UNITED STATES
Washington Times
By Renee Garfinkel – – Monday, January 4, 2016
When I hear about the latest bone-chilling crime committed by a member of a group, I ask, “Is this the action of a few very bad apples, or is there something rotten about the barrel?”
The question becomes more poignant when the “barrel” in question is a religious community. If you’re fortunate enough to belong to a religious community, you know its many benefits — fellowship, mutual aid, spiritual connection and worship, to name a few. Perhaps the greatest spiritual gift is the opportunity for self-examination that supports moral change and personal growth. Every religion I know of includes the possibility for individual repair, repentance and renewal.

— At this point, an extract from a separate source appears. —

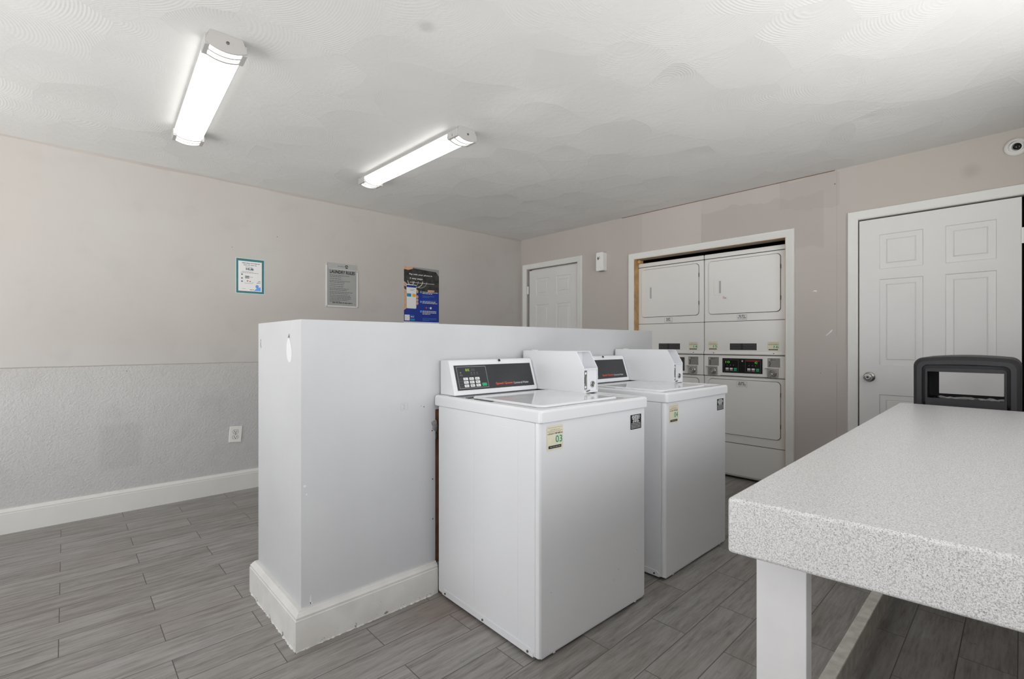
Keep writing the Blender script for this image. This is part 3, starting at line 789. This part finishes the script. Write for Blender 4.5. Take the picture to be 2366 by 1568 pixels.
# ------------------------------------------------------------------ stacked dryers
def dryer(y0, x0, label, nums, seed, lefthand):
    """faces -x; local y runs to the viewer's left; origin on the floor at the right front corner"""
    t = thing('stacked_dryer', label, 'dryer', (x0, y0, 0), 0, 'stacked dryers in the wall opening')
    W, D = .664, .70
    F = lambda bm: Art(bm, (0, 0, 0), (0, -1, 0), (0, 0, 1))
    bm = nb()
    box(bm, .004, D, .0, W, .305, .866, .005); box(bm, .004, D, 0, W, 1.052, 1.338, .005)
    box(bm, .004, D, 0, W, 1.3395, 1.893, .005); box(bm, 0, D, 0, W, 1.896, 1.936, .008)
    obj('cabinet', bm, 'dryer', t)
    bm = nb(); box(bm, .006, D - .01, .002, W - .002, .04, 1.93); obj('inner_frame', bm, 'gasket', t)
    bm = nb(); box(bm, .004, D, 0, W, .035, .303, .006)
    prism(bm, [(.004, .035), (.012, .022), (.6, .022), (.6, .035)], 'y', .01, W - .01)
    obj('kick_panel', bm, 'dryer', t)
    for y in (.06, W - .06):
        bm = nb(); lathe(bm, [(0, 0), (.02, 0), (.02, .012), (.008, .015), (.008, .03), (0, .03)], 14, Matrix.Translation((.08, y, 0))); obj('levelling_foot', bm, 'gasket', t)
    # rolled lip above the control strip
    bm = nb(); prism(bm, [(.004, 1.085), (-.004, 1.078), (-.007, 1.066), (-.006, 1.056), (.004, 1.054)], 'y', .001, W - .001, bev=.001, seg=1); obj('upper_lip', bm, 'dryer', t, smooth=60)
    bm = nb(); box(bm, -.006, .1, .0005, W - .0005, .870, 1.048, .004, 2); strip = obj('control_strip', bm, 'dryer', t)
    for z0, z1, nm in ((1.406, 1.867, 'upper_door'), (.378, .840, 'lower_door')):
        bm = nb(); prism(bm, rrect(.046 - .0035, .623 + .0035, z0 - .0035, z1 + .0035, .032, 6), 'x', .0036, .010)
        g = obj('door_gasket', bm, 'gasket', t)
        bm = nb(); prism(bm, rrect(.046, .623, z0, z1, .03, 6), 'x', -.006, .008, bev=.003, seg=2)
        d = obj(nm, bm, 'dryer', t)
        if nm == 'upper_door':
            bm = nb(); box(bm, -.0085, -.005, .507, .577, z0 + .165, z0 + .295, .002, 1); h = obj('handle_plate', bm, 'dryer', d)
            bm = nb(); box(bm, -.0092, -.0075, .512, .530, z0 + .178, z0 + .285, .0006, 1); h = obj('handle_recess', bm, 'recess', d)
        else:
            bm = nb(); box(bm, -.0085, -.005, .507, .577, z0 + .165, z0 + .295, .002, 1); h = obj('handle_plate', bm, 'dryer', d)
        for zz in (z0 + .09, z1 - .12):
            bm = nb(); box(bm, -.004, .004, .041, .046, zz, zz + .035, .001, 1); obj('hinge', bm, 'gasket', d)
    # black display window
    bm = nb(); box(bm, -.0075, -.004, .175, .501, .899, 1.024, .001, 1); dp = obj('display_window', bm, 'display', strip)
    bm = nb(); a = Art(bm, (-.0078, .501, .899), (0, -1, 0), (0, 0, 1)); w, h = .326, .125
    a.frame(0, w, 0, h, .0022, 3)
    for k, u0 in enumerate((.012, .19)):
        a.frame(u0, u0 + .122, .012, h - .012, .002, 0)
        lit = (k == 0)
        a.text('10' if lit else '42', u0 + (.016 if lit else .074), h - .042, .018, 1, .0006, w=.034 if lit else .022)
        if not lit: a.rect(u0 + .006, u0 + .112, h - .024, h - .016, 2, .0006)
        for i in range(3):
            a.rr(u0 + .016 + i * .034, u0 + .042 + i * .034, .033, .043, .002, 4 if i < 2 else 5, .0006); a.rr(u0 + .016 + i * .034, u0 + .042 + i * .034, .020, .029, .002, 3 if i < 2 else 5, .0006)
            a.disc(u0 + .03 + i * .026, .066, .0025, 3, .0006)
    a.disc(.166, h - .022, .007, 3, .0006); a.disc(.1655, h - .022, .0035, 4, .0008)
    obj('display_legend', bm, ['dkgrey_ink', 'led_green', 'led_red', 'grey_ink', 'white_ink', 'green_btn'], dp, smooth=0, recalc=False)
    bm = nb(); box(bm, -.0068, -.005, .13, .52, .873, .8765); obj('strip_lip', bm, 'gasket', strip)
    # coin plates and key locks left and right
    for yc in (.092, .578):
        bm = nb(); box(bm, -.0085, -.005, yc - .046, yc + .046, .957, 1.031, .001, 1); pl = obj('coin_plate', bm, 'plate', strip)
        bm = nb(); a = Art(bm, (-.0088, yc + .046, .957), (0, -1, 0), (0, 0, 1))
        a.poly([(.012, .006), (.018, .006), (.024, .03), (.018, .05), (.012, .05), (.017, .03)], 0); a.poly([(.026, .05), (.03, .05), (.034, .07), (.03, .07)], 0); a.lines(.036, .062, .058, .004, 0, .0006, random.Random(4)); a.poly([(.012, .05), (.015, .05), (.012, .068), (.009, .068)], 1)
        obj('coin_arrow', bm, ['gasket', 'white_ink'], pl, smooth=0, recalc=False)
        bm = nb(); box(bm, -.030, -.005, yc - .036, yc + .040, .878, .951, .003, 2); box(bm, -.034, -.005, yc + .030, yc + .058, .946, .951, .001, 1)
        cm = obj('coin_drop', bm, 'steel', strip)
        bm = nb(); lathe(bm, [(0, 0), (.027, 0), (.028, .004), (.023, .009), (.020, .006), (.017, .006), (.014, .013), (.010, .016), (.005, .015), (.0045, .008), (0, .008)], 30, Matrix.Translation((-.030, yc - .002, .912)) @ Matrix.Rotation(R(-90), 4, 'Y'))
        obj('lock', bm, 'steel', cm, wn=False)
        bm = nb(); lathe(bm, [(0, 0), (.0045, 0), (.0035, .002), (0, .003)], 12, Matrix.Translation((-.0065, yc - .0, 1.068)) @ Matrix.Rotation(R(-90), 4, 'Y')); obj('screw', bm, 'screw', t)
    # stickers
    sticker(t, (.0034, .132 + .01, 1.090), (0, -1, 0), (0, 0, 1), .088, .074, nums[1], seed=seed)
    if nums[0]: sticker(t, (.0034, .630, 1.092), (0, -1, 0), (0, 0, 1), .085, .075, nums[0], seed=seed + 3)
    notice(t, (.0034, .449, 1.092), (0, -1, 0), (0, 0, 1), .231, .060, 6, 'instruction_label', seed=seed + 5, split=True)
    notice(t, (.0034, .381, 1.346), (0, -1, 0), (0, 0, 1), .078, .046, 4, 'rating_label', seed=seed + 6, light=True)
    notice(t, (-.0066, .381, .782), (0, -1, 0), (0, 0, 1), .084, .047, 4, 'rating_label', seed=seed + 7, light=True)
    if not lefthand:
        bm = nb(); a = Art(bm, (-.0066, 0, 0), (0, -1, 0), (0, 0, 1)); a.disc(-.49, 1.545, .009, 0, rv=.012); a.disc(-.475, 1.54, .009, 1, rv=.007, n=.0003)
        obj('sticker_scrap', bm, ['scrap', 'recess'], t, smooth=0, recalc=False)
    return t
dryer(1.936, 4.15, 'left white stacked dryer with 14 sticker, beside the raw wood jamb', ('', '14'), 31, True)
dryer(1.266, 4.15, 'right white stacked dryer with 15 and 16 stickers, fully showing its green-lit display', ('15', '16'), 41, False)
# pipe cap above the left dryer
bm = nb(); lathe(bm, [(0, 0), (.017, 0), (.019, .006), (.019, .05), (0, .05)], 24, Matrix.Translation((4.13, 2.580, 1.954)) @ Matrix.Rotation(R(90), 4, 'Y'))
tag(obj('closet_rod_end', bm, 'pine'), 'round wooden rod end above the left dryer in the opening corner', 'rod')

# ------------------------------------------------------------------ table
t = thing('folding_table', 'long white laundry folding table with thick speckled grey top', 'table', (.98, .30, 0))
TB = [(.912, .380), (2.994, .412), (2.958, -.39), (.985, -.41)]
bm = nb(); prism(bm, [(x - .98, y - .30) for x, y in TB], 'z', .756, .86, bev=.007, seg=3); obj('tabletop', bm, 'granite', t)
def leg(x0, y0):
    bm = nb(); box(bm, x0 - .98, x0 - .98 + .034, y0 - .30, y0 - .30 + .091, 0, .757, .003, 2); obj('leg', bm, 'legpaint', t)
leg(1.03, .280); leg(1.03, -.36); leg(2.87, .285); leg(2.87, -.36)
for y0 in (.372, -.402):
    bm = nb(); box(bm, 1.0 - .98, 2.92 - .98, y0 + (.014 if y0 > 0 else 0) - .30, y0 + (.052 if y0 > 0 else .038) - .30, .045, .13, .002, 1)
    o = obj('foot_rail', bm, ['railwood'], t)
bm = nb(); box(bm, 1.10 - .98, 2.85 - .98, .33 - .30, .35 - .30, .70, .757); box(bm, 1.10 - .98, 2.85 - .98, -.35 - .30, -.33 - .30, .70, .757); obj('apron', bm, 'legpaint', t)

# ------------------------------------------------------------------ trash can
t = thing('trash_can', 'black plastic trash can with open hood behind the far end of the folding table', 'trash can', (3.09, .1855, 0))
def rl(x, hw, z0, z1, r, arch=0, n=7):
    p = []
    for y, z in rrect(-hw, hw, z0, z1, r, n):
        if arch and z > (z0 + z1) / 2: z += arch * (1 - (y / hw) ** 2)
        p.append((x, y, z))
    # extra top points for the arch
    return p
def rl2(x, hw, z0, z1, r, arch=0):
    base = rrect(-hw, hw, z0, z1, r, 6); out = []
    m = len(base)
    for i, (y, z) in enumerate(base):
        out.append((y, z)); y2, z2 = base[(i + 1) % m]
        if i in (6, 20):        # long top / bottom edges: subdivide
            for k in range(1, 8): out.append((y + (y2 - y) * k / 8, z + (z2 - z) * k / 8))
    return [(x, y, z + (arch * (1 - (y / hw) ** 2) if z > (z0 + z1) / 2 else 0)) for y, z in out]
bm = nb()
S = [rl2(.44, .187, .80, 1.076, .036, .013), rl2(.03, .187, .80, 1.076, .036, .013), rl2(.012, .184, .802, 1.073, .036, .013), rl2(.002, .177, .808, 1.066, .033, .012), rl2(-.010, .170, .815, 1.060, .030, .010),
     rl2(-.010, .152, .822, 1.045, .022, .005), rl2(.018, .150, .824, 1.043, .02, .004), rl2(.022, .141, .832, 1.031, .016, .002), rl2(.004, .140, .834, 1.030, .015, .002),
     rl2(.004, .133, .884, 1.013, .003), rl2(.014, .132, .885, 1.012, .003), rl2(.016, .165, .86, 1.045, .02), rl2(.40, .165, .86, 1.045, .02), rl2(.402, .124, .878, 1.0, .003), rl2(.44, .150, .84, 1.03, .02)]
loft(bm, S, closed=True)
obj('hood', bm, 'bin', t, smooth=35)
bm = nb()
def bl(z, hw, d0, d1, r): return [(p[0], p[1], z) for p in rrect(d0, d1, -hw, hw, r, 5)]
loft(bm, [bl(0, .145, .05, .40, .03), bl(.02, .15, .045, .405, .035), bl(.80, .178, .008, .432, .035), bl(.81, .186, .0, .44, .035), bl(.835, .186, .0, .44, .035)], closed=False, caps=True)
obj('body', bm, 'bin', t, smooth=35)
bm = nb(); rd = random.Random(5); prev = None
for i in range(25):
    y = -.155 + .31 * i / 24
    cur = [bm.verts.new((x + rd.uniform(-.004, .004), y, .868 + zz + rd.uniform(0, .008))) for x, zz in ((.03, .004), (.05, .008), (.085, .004), (.12, .009), (.16, .003), (.22, .006))]
    if prev:
        for k in range(5): bm.faces.new((prev[k], cur[k], cur[k + 1], prev[k + 1]))
    prev = cur
obj('bag_liner', bm, 'bag', t, smooth=60, wn=False)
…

But what happens when the community itself is in need of repair? What if problems in the community implicate a “bad barrel?”
Too often, a religious community will resist facing the possibility of its own culpability in the moral failures of its members. The current movie “Spotlight” brings to the screen the real-life situation of pedophile priests in the Catholic Church. The church and the larger Boston community colluded in denial and cover-ups for many years.
Those who tried to expose the crimes found themselves sidelined, maligned and intimidated. It took an outsider with investigative resources and the power of the press, a new, non-Bostonian editor of the Boston Globe, to see that the problem was systemic. It led up through the highest levels.
Boston was indeed a bad barrel. Only when that truth was faced could the institution begin to change, its victims begin to heal.